Lui-même à la tête d’une petite société informatique à Esson, Starware Micro Services (700 000 euros de chiffre d’affaires), son contrat cyber lui coûte 600 euros par an, contre 1 400 euros pour sa responsabilité civile professionnelle – « ce n’est rien, même pas le coût d’une journée travailler pour un de mes ingénieurs », dit-il. « Je n’ai qu’un conseil : dans un contexte international tendu, prenez vos gardes aujourd’hui, car demain il sera trop tard », insiste-t-il.
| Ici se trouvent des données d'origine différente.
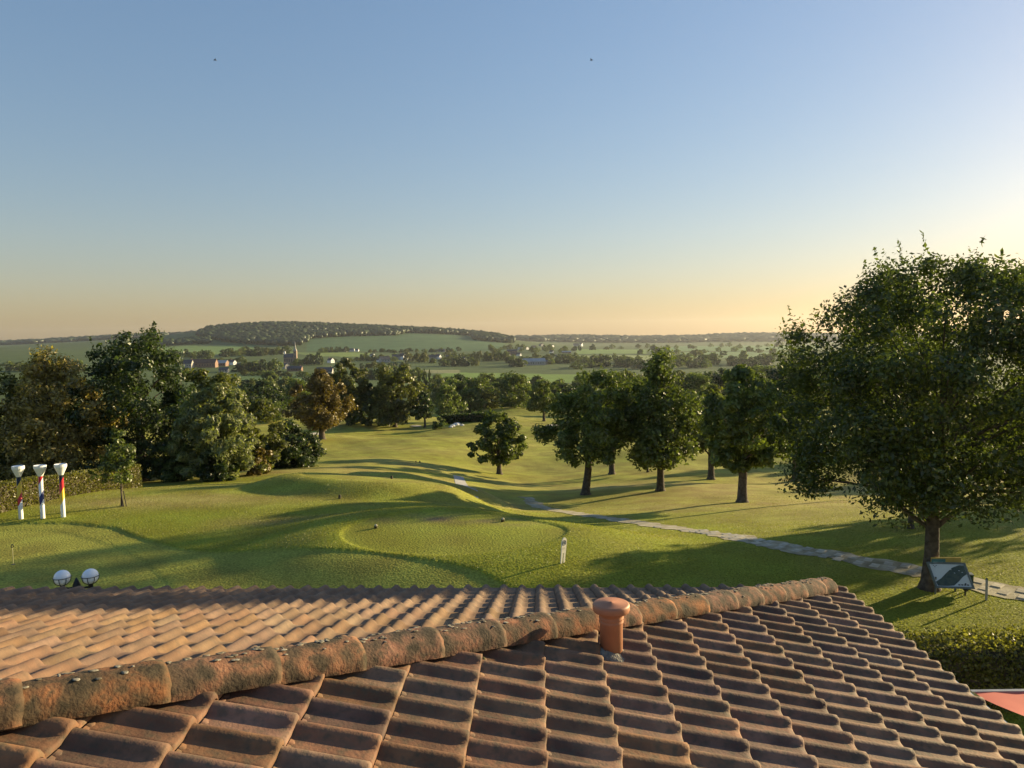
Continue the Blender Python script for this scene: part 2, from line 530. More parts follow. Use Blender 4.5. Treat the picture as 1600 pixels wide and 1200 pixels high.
# ------------------------------------------------------------------ clubhouse with hipped tile roof
RY, AL = 0.034, 0.2558
ra = Vector((math.sin(RY), math.cos(RY), 0)); rb = Vector((math.cos(RY), -math.sin(RY), 0))
CORN = Vector((3.6946, 8.1352, CAM_Z-2.9346))
TW, TE = 0.21, 0.3769                    # tile cover width, course spacing in plan
TL = TE/math.cos(AL)
TAN = math.tan(AL)

def clay_mat(name, cols, grime, rnd, rough=0.85, bump=0.35, bscale=55, hue=0.008, lo=.3, hi=.72, sc1=5.5):
    m, N, L, p = new_mat(name)
    tc = N.new('ShaderNodeTexCoord'); oi = N.new('ShaderNodeObjectInfo')
    add = N.new('ShaderNodeVectorMath'); add.operation = 'ADD'
    sc = N.new('ShaderNodeVectorMath'); sc.operation = 'SCALE'; sc.inputs['Scale'].default_value = 37.0
    cv = N.new('ShaderNodeCombineXYZ')
    for i in range(3): L.new(oi.outputs['Random'], cv.inputs[i])
    L.new(cv.outputs[0], sc.inputs[0]); L.new(tc.outputs['Object'], add.inputs[0]); L.new(sc.outputs[0], add.inputs[1])
    def nz(s, d):
        n = N.new('ShaderNodeTexNoise'); n.inputs['Scale'].default_value = s; n.inputs['Detail'].default_value = d
        L.new(add.outputs[0], n.inputs['Vector']); return n
    a, b, c = nz(sc1, 7), nz(22, 8), nz(120, 3)
    r1 = N.new('ShaderNodeValToRGB')
    els = r1.color_ramp.elements
    els[0].position = lo; els[0].color = rgb(cols[0]); els[1].position = hi; els[1].color = rgb(cols[-1])
    for i, cc in enumerate(cols[1:-1]):
        e = els.new(lo+(hi-lo)*(i+1)/(len(cols)-1)); e.color = rgb(cc)
    L.new(a.outputs['Fac'], r1.inputs['Fac'])
    r2 = N.new('ShaderNodeMapRange'); r2.inputs['From Min'].default_value = .45; r2.inputs['From Max'].default_value = .68
    L.new(b.outputs['Fac'], r2.inputs['Value'])
    mx = N.new('ShaderNodeMixRGB'); mx.inputs[2].default_value = rgb(grime[0])
    mm = N.new('ShaderNodeMath'); mm.operation = 'MULTIPLY'; mm.inputs[1].default_value = grime[1]
    L.new(r2.outputs[0], mm.inputs[0]); L.new(mm.outputs[0], mx.inputs[0]); L.new(r1.outputs[0], mx.inputs[1])
    hs = N.new('ShaderNodeHueSaturation')
    for sock, lo, hi, k in (('Value', 1-rnd, 1+rnd, 1.0), ('Hue', .5-hue, .5+hue*.9, 7.31), ('Saturation', .80, 1.02, 3.77)):
        f = N.new('ShaderNodeMath'); f.operation = 'MULTIPLY'; f.inputs[1].default_value = k
        g = N.new('ShaderNodeMath'); g.operation = 'FRACT'
        h = N.new('ShaderNodeMapRange'); h.inputs['To Min'].default_value = lo; h.inputs['To Max'].default_value = hi
        L.new(oi.outputs['Random'], f.inputs[0]); L.new(f.outputs[0], g.inputs[0]); L.new(g.outputs[0], h.inputs['Value'])
        L.new(h.outputs[0], hs.inputs[sock])
    L.new(mx.outputs[0], hs.inputs['Color']); L.new(hs.outputs[0], p.inputs['Base Color'])
    p.inputs['Roughness'].default_value = rough; p.inputs['Specular IOR Level'].default_value = 0.25
    bp = N.new('ShaderNodeBump'); bp.inputs['Strength'].default_value = bump; bp.inputs['Distance'].default_value = 0.006
    n3 = nz(bscale, 6); L.new(n3.outputs['Fac'], bp.inputs['Height']); L.new(bp.outputs[0], p.inputs['Normal'])
    return m

M['tile'] = clay_mat('clay_roof_tile', [(0.098, 0.050, 0.030), (0.198, 0.097, 0.050), (0.278, 0.140, 0.071)], ((0.078, 0.066, 0.042), .75), .24, rough=.78, bump=.5)
M['tile_tan'] = clay_mat('clay_roof_tile_tan', [(0.135, 0.076, 0.042), (0.195, 0.112, 0.060), (0.245, 0.146, 0.078)], ((0.100, 0.072, 0.048), .5), .13, hue=.009)
M['hip'] = clay_mat('weathered_hip_tile', [(0.045, 0.034, 0.021), (0.100, 0.060, 0.034), (0.225, 0.092, 0.043), (0.330, 0.145, 0.068)], ((0.060, 0.048, 0.030), .9), .07, .95, 1.0, 60, .006, .36, .66, 11.0)
M['lichen'] = noise_mat('lichen', (0.10, 0.085, 0.060), (0.34, 0.31, 0.25), 30, 1.0, .6, 90, bdist=.004, lo=.4, hi=.7)
M['terracotta'] = noise_mat('terracotta_pipe', (0.40, 0.165, 0.085), (0.46, 0.205, 0.110), 4, .55, .08, 40, bdist=.004, spec=.4)
M['mortar'] = noise_mat('mortar', (0.16, 0.145, 0.12), (0.27, 0.245, 0.20), 12, .95, .9, 45, bdist=.02)
M['zinc'] = noise_mat('zinc_gutter', (0.42, 0.43, 0.45), (0.55, 0.56, 0.58), 3, .4, metal=.7)
M['render_wall'] = noise_mat('rendered_wall', (0.50, 0.46, 0.40), (0.60, 0.56, 0.50), 2, .9, .2, 40)
M['underlay'] = noise_mat('roof_underlay', (0.035, 0.028, 0.022), (0.055, 0.045, 0.035), 4, .95)

club = empty('clubhouse', (0, 3.0, 0))
tag(club, 'clubhouse with low hipped clay tile roof filling the foreground', 'building')
def cl(v):   # clubhouse local
    return Vector(v) - Vector((0, 3.0, 0))

def right_pt(s, t, h=0):   # s up the slope (plan) from right eave, t towards the viewer from the corner
    n = Vector((rb.x*math.sin(AL), rb.y*math.sin(AL), math.cos(AL)))
    return CORN - rb*s - ra*t + Vector((0, 0, s*TAN)) + n*h
def rear_pt(s, t, h=0):
    n = Vector((ra.x*math.sin(AL), ra.y*math.sin(AL), math.cos(AL)))
    return CORN - ra*s - rb*t + Vector((0, 0, s*TAN)) + n*h

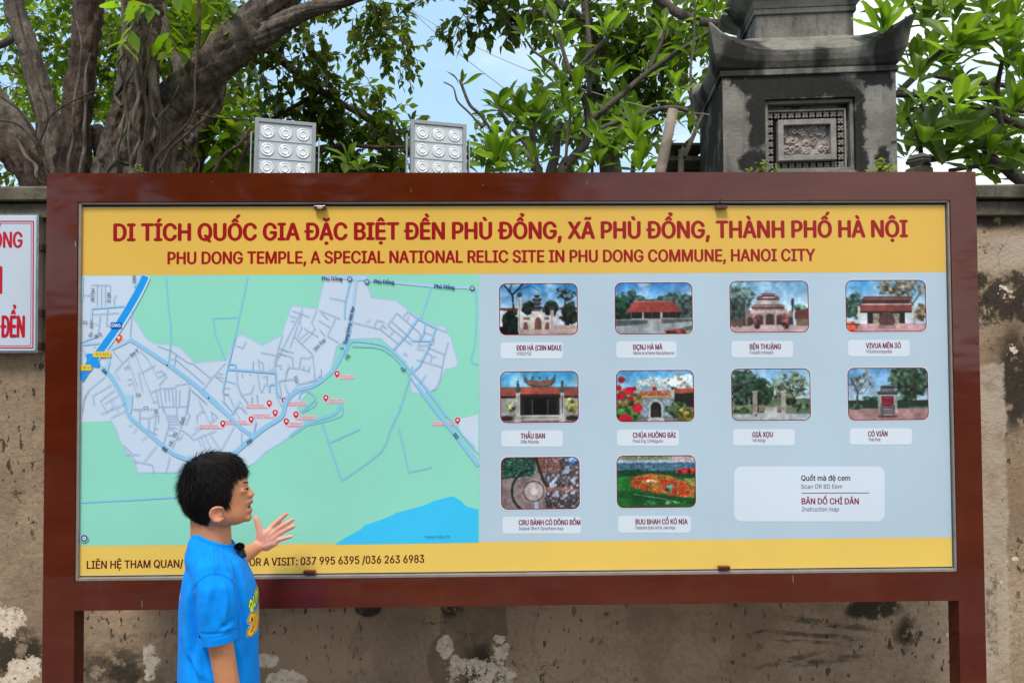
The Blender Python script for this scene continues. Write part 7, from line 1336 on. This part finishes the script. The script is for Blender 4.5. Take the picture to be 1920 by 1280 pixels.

La cybermenace est élevée avec la guerre en Ukraine
La guerre en Ukraine et l’état actuel d’incertitude géopolitique suscitent une fois de plus l’inquiétude des entreprises face à l’aggravation de la cybermenace. Selon une enquête publiée fin mai par le Club des experts de la sécurité de l’information et du numérique (Cesin) et réalisée par OpinionWay auprès de 300 PME et ETI réalisant un chiffre d’affaires supérieur à 15 millions d’euros, 59% d’entre elles « craignent une augmentation des cyberattaques ». C’est particulièrement vrai pour les ETI et les PME de plus de 100 millions d’euros de chiffre d’affaires. Parmi les entreprises interrogées, 45% ont renforcé leur système de cybersécurité depuis le début du conflit ou sont en train de le faire.